SET TASK =>
Write out every single entry exactly.

[Start GIVEN DATA]

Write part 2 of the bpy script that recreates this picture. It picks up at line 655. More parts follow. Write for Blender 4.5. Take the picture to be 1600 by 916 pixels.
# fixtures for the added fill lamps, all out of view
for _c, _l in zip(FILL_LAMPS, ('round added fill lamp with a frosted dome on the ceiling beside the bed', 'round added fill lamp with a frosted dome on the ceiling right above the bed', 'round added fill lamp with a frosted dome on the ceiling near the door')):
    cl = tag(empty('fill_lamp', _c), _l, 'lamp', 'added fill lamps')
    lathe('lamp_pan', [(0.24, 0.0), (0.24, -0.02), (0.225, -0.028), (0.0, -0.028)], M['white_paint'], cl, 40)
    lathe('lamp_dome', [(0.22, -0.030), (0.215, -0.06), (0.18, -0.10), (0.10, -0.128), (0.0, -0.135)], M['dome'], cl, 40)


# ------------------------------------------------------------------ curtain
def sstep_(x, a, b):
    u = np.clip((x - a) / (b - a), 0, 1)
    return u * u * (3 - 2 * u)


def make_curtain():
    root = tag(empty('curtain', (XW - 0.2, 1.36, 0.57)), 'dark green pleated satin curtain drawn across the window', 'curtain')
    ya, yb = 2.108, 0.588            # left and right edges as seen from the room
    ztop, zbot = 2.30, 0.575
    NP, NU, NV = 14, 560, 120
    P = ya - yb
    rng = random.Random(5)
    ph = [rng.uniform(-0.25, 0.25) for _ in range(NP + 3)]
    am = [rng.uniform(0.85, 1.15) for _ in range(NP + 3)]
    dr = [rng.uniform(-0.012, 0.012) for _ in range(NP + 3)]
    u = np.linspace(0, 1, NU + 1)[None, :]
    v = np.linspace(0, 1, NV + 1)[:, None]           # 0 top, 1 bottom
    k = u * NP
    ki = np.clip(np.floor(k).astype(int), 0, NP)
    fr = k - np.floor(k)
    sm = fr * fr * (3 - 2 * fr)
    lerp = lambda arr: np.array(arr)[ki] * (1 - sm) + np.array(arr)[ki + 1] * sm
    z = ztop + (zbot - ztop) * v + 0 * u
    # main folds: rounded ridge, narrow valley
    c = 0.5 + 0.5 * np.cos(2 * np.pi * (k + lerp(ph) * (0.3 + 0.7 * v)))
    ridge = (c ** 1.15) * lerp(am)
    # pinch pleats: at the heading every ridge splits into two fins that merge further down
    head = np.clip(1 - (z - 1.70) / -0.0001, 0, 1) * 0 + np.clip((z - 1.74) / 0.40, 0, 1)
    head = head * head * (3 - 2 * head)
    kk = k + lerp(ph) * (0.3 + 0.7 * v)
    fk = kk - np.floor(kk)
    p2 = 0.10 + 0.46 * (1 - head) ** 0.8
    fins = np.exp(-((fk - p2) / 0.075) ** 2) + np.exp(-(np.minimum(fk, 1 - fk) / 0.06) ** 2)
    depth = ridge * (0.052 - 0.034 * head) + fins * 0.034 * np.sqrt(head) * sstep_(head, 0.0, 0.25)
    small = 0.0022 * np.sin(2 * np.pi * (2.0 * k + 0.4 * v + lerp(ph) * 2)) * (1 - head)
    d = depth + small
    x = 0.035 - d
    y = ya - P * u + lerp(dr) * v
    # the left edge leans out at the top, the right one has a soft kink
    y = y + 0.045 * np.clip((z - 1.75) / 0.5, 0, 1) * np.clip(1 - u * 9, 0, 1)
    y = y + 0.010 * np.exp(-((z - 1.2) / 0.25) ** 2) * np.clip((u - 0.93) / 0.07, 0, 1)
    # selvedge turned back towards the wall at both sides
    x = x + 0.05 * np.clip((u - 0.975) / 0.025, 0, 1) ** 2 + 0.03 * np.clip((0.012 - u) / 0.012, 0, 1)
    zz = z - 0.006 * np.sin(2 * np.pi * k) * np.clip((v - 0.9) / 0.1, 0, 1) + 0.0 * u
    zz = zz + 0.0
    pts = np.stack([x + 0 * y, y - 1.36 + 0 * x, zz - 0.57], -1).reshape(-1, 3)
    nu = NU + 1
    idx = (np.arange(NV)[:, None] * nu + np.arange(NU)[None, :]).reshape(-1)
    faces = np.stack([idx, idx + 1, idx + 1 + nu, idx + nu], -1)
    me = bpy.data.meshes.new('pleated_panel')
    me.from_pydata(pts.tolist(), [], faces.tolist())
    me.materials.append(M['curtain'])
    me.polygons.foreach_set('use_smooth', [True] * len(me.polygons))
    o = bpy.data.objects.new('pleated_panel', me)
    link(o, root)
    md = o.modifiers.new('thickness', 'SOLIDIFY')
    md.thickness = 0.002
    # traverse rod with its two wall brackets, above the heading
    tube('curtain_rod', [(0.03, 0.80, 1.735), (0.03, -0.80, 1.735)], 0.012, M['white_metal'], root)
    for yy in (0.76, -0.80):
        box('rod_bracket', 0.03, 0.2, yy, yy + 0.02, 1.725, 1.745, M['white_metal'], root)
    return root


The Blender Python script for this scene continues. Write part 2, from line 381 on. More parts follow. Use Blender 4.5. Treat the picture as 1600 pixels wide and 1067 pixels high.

[End GIVEN DATA]

TASK ANSWER =>
Write part 2 of the bpy script that recreates this picture. It picks up at line 655. More parts follow. Write for Blender 4.5. Take the picture to be 1600 by 916 pixels.
# fixtures for the added fill lamps, all out of view
for _c, _l in zip(FILL_LAMPS, ('round added fill lamp with a frosted dome on the ceiling beside the bed', 'round added fill lamp with a frosted dome on the ceiling right above the bed', 'round added fill lamp with a frosted dome on the ceiling near the door')):
    cl = tag(empty('fill_lamp', _c), _l, 'lamp', 'added fill lamps')
    lathe('lamp_pan', [(0.24, 0.0), (0.24, -0.02), (0.225, -0.028), (0.0, -0.028)], M['white_paint'], cl, 40)
    lathe('lamp_dome', [(0.22, -0.030), (0.215, -0.06), (0.18, -0.10), (0.10, -0.128), (0.0, -0.135)], M['dome'], cl, 40)


# ------------------------------------------------------------------ curtain
def sstep_(x, a, b):
    u = np.clip((x - a) / (b - a), 0, 1)
    return u * u * (3 - 2 * u)


def make_curtain():
    root = tag(empty('curtain', (XW - 0.2, 1.36, 0.57)), 'dark green pleated satin curtain drawn across the window', 'curtain')
    ya, yb = 2.108, 0.588            # left and right edges as seen from the room
    ztop, zbot = 2.30, 0.575
    NP, NU, NV = 14, 560, 120
    P = ya - yb
    rng = random.Random(5)
    ph = [rng.uniform(-0.25, 0.25) for _ in range(NP + 3)]
    am = [rng.uniform(0.85, 1.15) for _ in range(NP + 3)]
    dr = [rng.uniform(-0.012, 0.012) for _ in range(NP + 3)]
    u = np.linspace(0, 1, NU + 1)[None, :]
    v = np.linspace(0, 1, NV + 1)[:, None]           # 0 top, 1 bottom
    k = u * NP
    ki = np.clip(np.floor(k).astype(int), 0, NP)
    fr = k - np.floor(k)
    sm = fr * fr * (3 - 2 * fr)
    lerp = lambda arr: np.array(arr)[ki] * (1 - sm) + np.array(arr)[ki + 1] * sm
    z = ztop + (zbot - ztop) * v + 0 * u
    # main folds: rounded ridge, narrow valley
    c = 0.5 + 0.5 * np.cos(2 * np.pi * (k + lerp(ph) * (0.3 + 0.7 * v)))
    ridge = (c ** 1.15) * lerp(am)
    # pinch pleats: at the heading every ridge splits into two fins that merge further down
    head = np.clip(1 - (z - 1.70) / -0.0001, 0, 1) * 0 + np.clip((z - 1.74) / 0.40, 0, 1)
    head = head * head * (3 - 2 * head)
    kk = k + lerp(ph) * (0.3 + 0.7 * v)
    fk = kk - np.floor(kk)
    p2 = 0.10 + 0.46 * (1 - head) ** 0.8
    fins = np.exp(-((fk - p2) / 0.075) ** 2) + np.exp(-(np.minimum(fk, 1 - fk) / 0.06) ** 2)
    depth = ridge * (0.052 - 0.034 * head) + fins * 0.034 * np.sqrt(head) * sstep_(head, 0.0, 0.25)
    small = 0.0022 * np.sin(2 * np.pi * (2.0 * k + 0.4 * v + lerp(ph) * 2)) * (1 - head)
    d = depth + small
    x = 0.035 - d
    y = ya - P * u + lerp(dr) * v
    # the left edge leans out at the top, the right one has a soft kink
    y = y + 0.045 * np.clip((z - 1.75) / 0.5, 0, 1) * np.clip(1 - u * 9, 0, 1)
    y = y + 0.010 * np.exp(-((z - 1.2) / 0.25) ** 2) * np.clip((u - 0.93) / 0.07, 0, 1)
    # selvedge turned back towards the wall at both sides
    x = x + 0.05 * np.clip((u - 0.975) / 0.025, 0, 1) ** 2 + 0.03 * np.clip((0.012 - u) / 0.012, 0, 1)
    zz = z - 0.006 * np.sin(2 * np.pi * k) * np.clip((v - 0.9) / 0.1, 0, 1) + 0.0 * u
    zz = zz + 0.0
    pts = np.stack([x + 0 * y, y - 1.36 + 0 * x, zz - 0.57], -1).reshape(-1, 3)
    nu = NU + 1
    idx = (np.arange(NV)[:, None] * nu + np.arange(NU)[None, :]).reshape(-1)
    faces = np.stack([idx, idx + 1, idx + 1 + nu, idx + nu], -1)
    me = bpy.data.meshes.new('pleated_panel')
    me.from_pydata(pts.tolist(), [], faces.tolist())
    me.materials.append(M['curtain'])
    me.polygons.foreach_set('use_smooth', [True] * len(me.polygons))
    o = bpy.data.objects.new('pleated_panel', me)
    link(o, root)
    md = o.modifiers.new('thickness', 'SOLIDIFY')
    md.thickness = 0.002
    # traverse rod with its two wall brackets, above the heading
    tube('curtain_rod', [(0.03, 0.80, 1.735), (0.03, -0.80, 1.735)], 0.012, M['white_metal'], root)
    for yy in (0.76, -0.80):
        box('rod_bracket', 0.03, 0.2, yy, yy + 0.02, 1.725, 1.745, M['white_metal'], root)
    return root


The Blender Python script for this scene continues. Write part 2, from line 381 on. More parts follow. Use Blender 4.5. Treat the picture as 1600 pixels wide and 1067 pixels high.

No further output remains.